(Stored data)
[Begin]

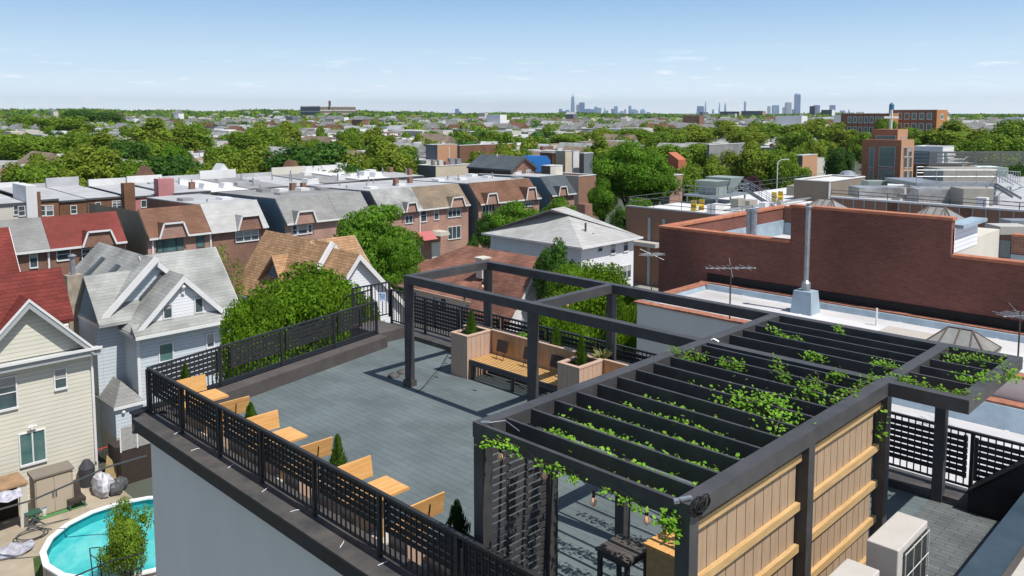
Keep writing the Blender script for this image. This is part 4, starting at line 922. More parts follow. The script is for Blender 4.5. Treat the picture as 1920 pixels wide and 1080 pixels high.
for i,(a,b_) in enumerate(zip(us[:-1],us[1:])):
    h,xa,xb,z=back('flat silver roofed house of the second row, '+names2[i],a,b_,0,88,'dbrick' if i%2 else 'creamst',rm=['silver','wroof','groof','silver','groof','wroof','silver'][i],zf=-2.7+r2.uniform(-.15,.15))
    for k in range(5):
        x=r2.uniform(xa+.7,xb-.7);y=r2.uniform(89.5,99);c=r2.random()
        if c<.4: MB().tube([(x,y,z),(x,y,z+1.1)],.1,6).build('vent_pipe',M['steel'],h)
        elif c<.5: MB().box(x-.28,y-.25,z,x+.28,y+.25,z+1.0).build('chimney',M['brick'],h)
        elif c<.7: MB().box(x-.5,y-.4,z,x+.5,y+.4,z+.55).build('roof_unit',M['gutter'],h)
        else: MB().prism([(x-.7,y-.6,z),(x+.7,y-.6,z),(x+.5,y-.6,z+.8),(x-.5,y-.6,z+.8)],(0,1.3,0)).build('roof_hatch',M['wroof'],h)
    if i%2==0:
        x=xb-1.5;mb=MB();mb.prism([(x-1.3,101.2,z+.5),(x+1.3,101.2,z+.5),(x,101.2,z+2.3)],(0,2.2,0));mb.build('front_gable',M['wroof' if i%4 else 'brownsh'],h)
# ================================================================= NEIGHBOUR ROOFS ON THE RIGHT
h=thing('low_roof_building','low attached building with blotchy silver white roof just beyond the right railing','building',(19,0,GZ))
MB().box(14.07,-12,GZ,25.08,8.8,-2.35).build('wall',M['stucco'],h)
MB().poly([(14.07,-12,-2.346),(24.7,-12,-2.346),(24.7,8.5,-2.346),(14.07,8.5,-2.346)]).build('roof_surface',M['whiteroof'],h)
mb=MB();mb.prism([(24.3,-12,-2.34),(24.55,-12,-1.78),(25.08,-12,-1.78),(25.08,-12,-2.34)],(0,20.8,0));mb.box(14.07,8.45,-2.34,24.3,8.8,-1.8);mb.build('parapet',M['bluecoat'],h)
MB().box(24.6,-12,-1.778,25.09,8.8,-1.72).build('coping',M['tile'],h)
mb=MB()
for i in range(5): mb.box(14.07,-9+i*3.6,-2.342,24.3,-8.9+i*3.6,-2.325)
mb.build('seam',M['whiteroof'],h)
h=thing('mid_roof_building','attached building with long silver white roof, grey side wall and terracotta copings','building',(27.5,3,GZ))
MB().box(25.1,-16,GZ,29.97,18.05,-1.5).build('wall',M['stucco'],h)
MB().box(25.1,-16,-1.498,25.4,18.05,-1.1).build('parapet',M['stucco'],h)
MB().poly([(25.4,-16,-1.2),(29.6,-16,-1.2),(29.6,17.7,-1.2),(25.4,17.7,-1.2)]).build('roof_surface',M['whiteroof'],h)
mb=MB();mb.prism([(29.4,-16,-1.49),(29.55,-16,-.99),(29.97,-16,-.99),(29.97,-16,-1.49)],(0,34.05,0));mb.prism([(25.41,17.6,-1.49),(25.41,17.75,-1.02),(25.41,18.05,-1.02),(25.41,18.05,-1.49)],(3.98,0,0));mb.build('parapet',M['bluecoat'],h)
mb=MB()
y=-16
rg=random.Random(2)
while y<18.0:
    l=.6;mb.box(25.04+rg.uniform(-.012,.012),y,-1.098,25.47,y+l-.015,-1.04+rg.uniform(-.008,.012));y+=l
y=-16
while y<18.0: mb.box(29.66,y,-.988,29.98,y+.585,-.945+rg.uniform(-.008,.01));y+=.6
x=25.5
while x<29.5: mb.box(x,17.74,-1.018,x+.585,18.12,-.96);x+=.6
mb.build('coping',M['tile'],h)
mb=MB()
for i in range(11): mb.box(25.4,-14+i*3.0,-1.2,29.5,-13.9+i*3.0,-1.185)
mb.box(27.3,-16,-1.2,27.38,17.7,-1.184);mb.build('seam',M['whiteroof'],h)
p=(28.55,13.05);mb=MB();mb.hexa([(p[0]-.42,p[1]-.42,-1.49),(p[0]+.42,p[1]-.42,-1.49),(p[0]+.42,p[1]+.42,-1.49),(p[0]-.42,p[1]+.42,-1.49),(p[0]-.3,p[1]-.33,-.38),(p[0]+.3,p[1]-.33,-.38),(p[0]+.3,p[1]+.33,-.38),(p[0]-.3,p[1]+.33,-.38)]);ch=mb.build('chimney',M['bluecoat'],h)
zt=ony(1521,388,p[1])[1];mb=MB();mb.tube([(p[0],p[1],-.38),(p[0],p[1],-.1),(p[0],p[1],.0),(p[0],p[1],zt)],[.16,.16,.09,.09],12);mb.tube([(p[0],p[1],zt),(p[0],p[1],zt+.04),(p[0],p[1],zt+.10)],[.14,.14,.05],12)
for i in range(5): mb.tube([(p[0],p[1],.3+i*.62),(p[0],p[1],.33+i*.62)],.098,12)
mb.build('flue',M['steel'],ch)
a=at(1700,624,-1.05);MB().box(a[0]-.5,a[1]-.75,-1.3,a[0]+.5,a[1]+.75,-1.05).build('roof_hatch',M['acw'],h)
a=at(1643,610,-1.2);MB().tube([(a[0],a[1],-1.3),(a[0],a[1],-.6)],.035,6).build('vent_pipe',M['white'],h)
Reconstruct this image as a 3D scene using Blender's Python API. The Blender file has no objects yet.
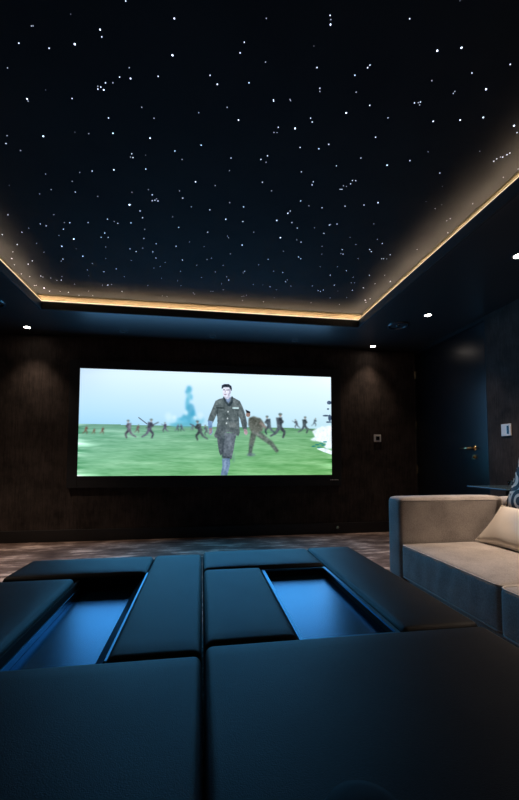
import bpy, bmesh, math, random
import numpy as np
from mathutils import Vector, Matrix
S = bpy.context.scene
COL = S.collection

# ---------------------------------------------------------------- camera
F_PX, YAW, PITCH, ROLL, CAM_H = 375.0, math.radians(8.75), math.radians(3.35), math.radians(0.05), 0.9
f = Vector((math.sin(YAW)*math.cos(PITCH), math.cos(YAW)*math.cos(PITCH), math.sin(PITCH)))
r = Vector((math.cos(YAW), -math.sin(YAW), 0)); u = r.cross(f)
r2 = r*math.cos(ROLL)+u*math.sin(ROLL); u2 = -r*math.sin(ROLL)+u*math.cos(ROLL)
cd = bpy.data.cameras.new('camera'); cam = bpy.data.objects.new('camera', cd); COL.objects.link(cam)
cam.matrix_world = Matrix(((r2.x, u2.x, -f.x, 0), (r2.y, u2.y, -f.y, 0), (r2.z, u2.z, -f.z, CAM_H), (0, 0, 0, 1)))
cd.sensor_fit = 'VERTICAL'; cd.sensor_height = 24.0; cd.lens = 24.0*F_PX/800.0
cd.shift_y = 38.0/800.0; cd.clip_start = 0.02
S.camera = cam
# ---------------------------------------------------------------- world, view, big light
w = bpy.data.worlds.new('world'); S.world = w; w.use_nodes = True
w.node_tree.nodes['Background'].inputs[0].default_value = (0.02, 0.03, 0.04, 1)
w.node_tree.nodes['Background'].inputs[1].default_value = 0.0
S.view_settings.view_transform = 'Standard'; S.view_settings.look = 'None'
S.view_settings.exposure = 0.0; S.view_settings.gamma = 1.0; S.view_settings.use_curve_mapping = False

def area_light(name, loc, rot, sx, sy, col, power, spread=180):
    l = bpy.data.lights.new(name, 'AREA'); l.shape = 'RECTANGLE'; l.size = sx; l.size_y = sy
    l.color = col; l.energy = power; l.spread = math.radians(spread)
    o = bpy.data.objects.new(name, l); o.location = loc; o.rotation_euler = rot; COL.objects.link(o); return o
def spot_light(name, loc, col, power, angle=95, blend=.9, size=.025, rot=(0, 0, 0)):
    l = bpy.data.lights.new(name, 'SPOT'); l.color = col; l.energy = power; l.spot_size = math.radians(angle)
    l.spot_blend = blend; l.shadow_soft_size = size
    o = bpy.data.objects.new(name, l); o.location = loc; o.rotation_euler = rot; COL.objects.link(o); return o
BLUE_FILL = (0.01, 0.40, 1.0); BLUE_FILL_W = 34.0
area_light('added_blue_fill', (0.108, 4.405, 1.325), (math.radians(-90), 0, 0), 2.90, 1.18, BLUE_FILL, BLUE_FILL_W)  # added blue fill lamp before the screen, bluer than the picture's own light
WARM = (1.0, 0.77, 0.60)
# lit downlights: x, y, power
LIT = [(-1.854, 4.254, 24), (2.09, 4.317, 20), (2.167, 3.288, 28), (2.154, 2.213, 140), (2.15, 1.15, 120), (-1.95, 3.28, 115), (-1.95, 2.2, 50)]
UNLIT = [(-0.868, 4.226), (0.114, 4.242), (1.081, 4.237)]
LED_STRENGTH = 85.0
STAR_STRENGTH = 3.5

ZC, XR, XL, YB, YF = 2.31, 2.726, -2.59, 4.482, -2.0     # ceiling, walls
OX0, OX1, OY0, OY1 = -1.495, 1.63, -1.2, 3.70            # ceiling opening
ZF, ZS, LEDGE = 2.383, 2.480, 0.07                        # fascia top, star panel, ledge width

# ---------------------------------------------------------------- materials
def srgb(r_, g, b):
    c = lambda v: (v/255/12.92 if v/255 <= .04045 else ((v/255+.055)/1.055)**2.4)
    return (c(r_), c(g), c(b), 1)
class NT:
    def __init__(s, name):
        s.m = bpy.data.materials.new(name); s.m.use_nodes = True; s.t = s.m.node_tree; s.n = s.t.nodes
        s.b = s.n['Principled BSDF']
    def new(s, ty, **k):
        n = s.n.new(ty)
        for a, v in k.items():
            if hasattr(n, a): setattr(n, a, v)
            else: n.inputs[a.replace('_', ' ')].default_value = v
        return n
    def link(s, a, b): s.t.links.new(a, b)
    def coords(s, scale=(1, 1, 1)):
        tc = s.new('ShaderNodeTexCoord'); mp = s.new('ShaderNodeMapping'); mp.inputs['Scale'].default_value = scale
        s.link(tc.outputs['Object'], mp.inputs[0]); return mp.outputs[0]
    def noise(s, vec, scale, detail=4, rough=.6):
        n = s.new('ShaderNodeTexNoise'); s.link(vec, n.inputs['Vector'])
        n.inputs['Scale'].default_value = scale; n.inputs['Detail'].default_value = detail; n.inputs['Roughness'].default_value = rough
        return n.outputs['Fac']
    def ramp(s, fac, stops):
        n = s.new('ShaderNodeValToRGB'); s.link(fac, n.inputs[0]); e = n.color_ramp.elements
        e[0].position, e[0].color = stops[0][0], (*stops[0][1][:3], 1)
        e[1].position, e[1].color = stops[-1][0], (*stops[-1][1][:3], 1)
        for p, c in stops[1:-1]:
            q = e.new(p); q.color = (*c[:3], 1)
        return n.outputs[0]
    def bump(s, h, strength=.3, dist=.01):
        n = s.new('ShaderNodeBump'); n.inputs['Strength'].default_value = strength; n.inputs['Distance'].default_value = dist
        s.link(h, n.inputs['Height']); s.link(n.outputs[0], s.b.inputs['Normal'])
    def set(s, **k):
        for a, v in k.items(): s.b.inputs[a.replace('_', ' ')].default_value = v
        return s
def plain(name, col, rough=.5, metal=0, var=.12, scale=30, **k):
    s = NT(name); fac = s.noise(s.coords(), scale)
    a = tuple(c*(1-var) for c in col[:3]); b = tuple(min(1, c*(1+var)) for c in col[:3])
    s.link(s.ramp(fac, [(.3, a), (.7, b)]), s.b.inputs['Base Color']); s.set(Roughness=rough, Metallic=metal, **k); return s.m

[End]

● Short task:
Pick out each line containing the string "objects" and copy it.

● Reply:
Reconstruct this image as a 3D scene using Blender's Python API. The Blender file has no objects yet.
cd = bpy.data.cameras.new('camera'); cam = bpy.data.objects.new('camera', cd); COL.objects.link(cam)
    o = bpy.data.objects.new(name, l); o.location = loc; o.rotation_euler = rot; COL.objects.link(o); return o
    o = bpy.data.objects.new(name, l); o.location = loc; o.rotation_euler = rot; COL.objects.link(o); return o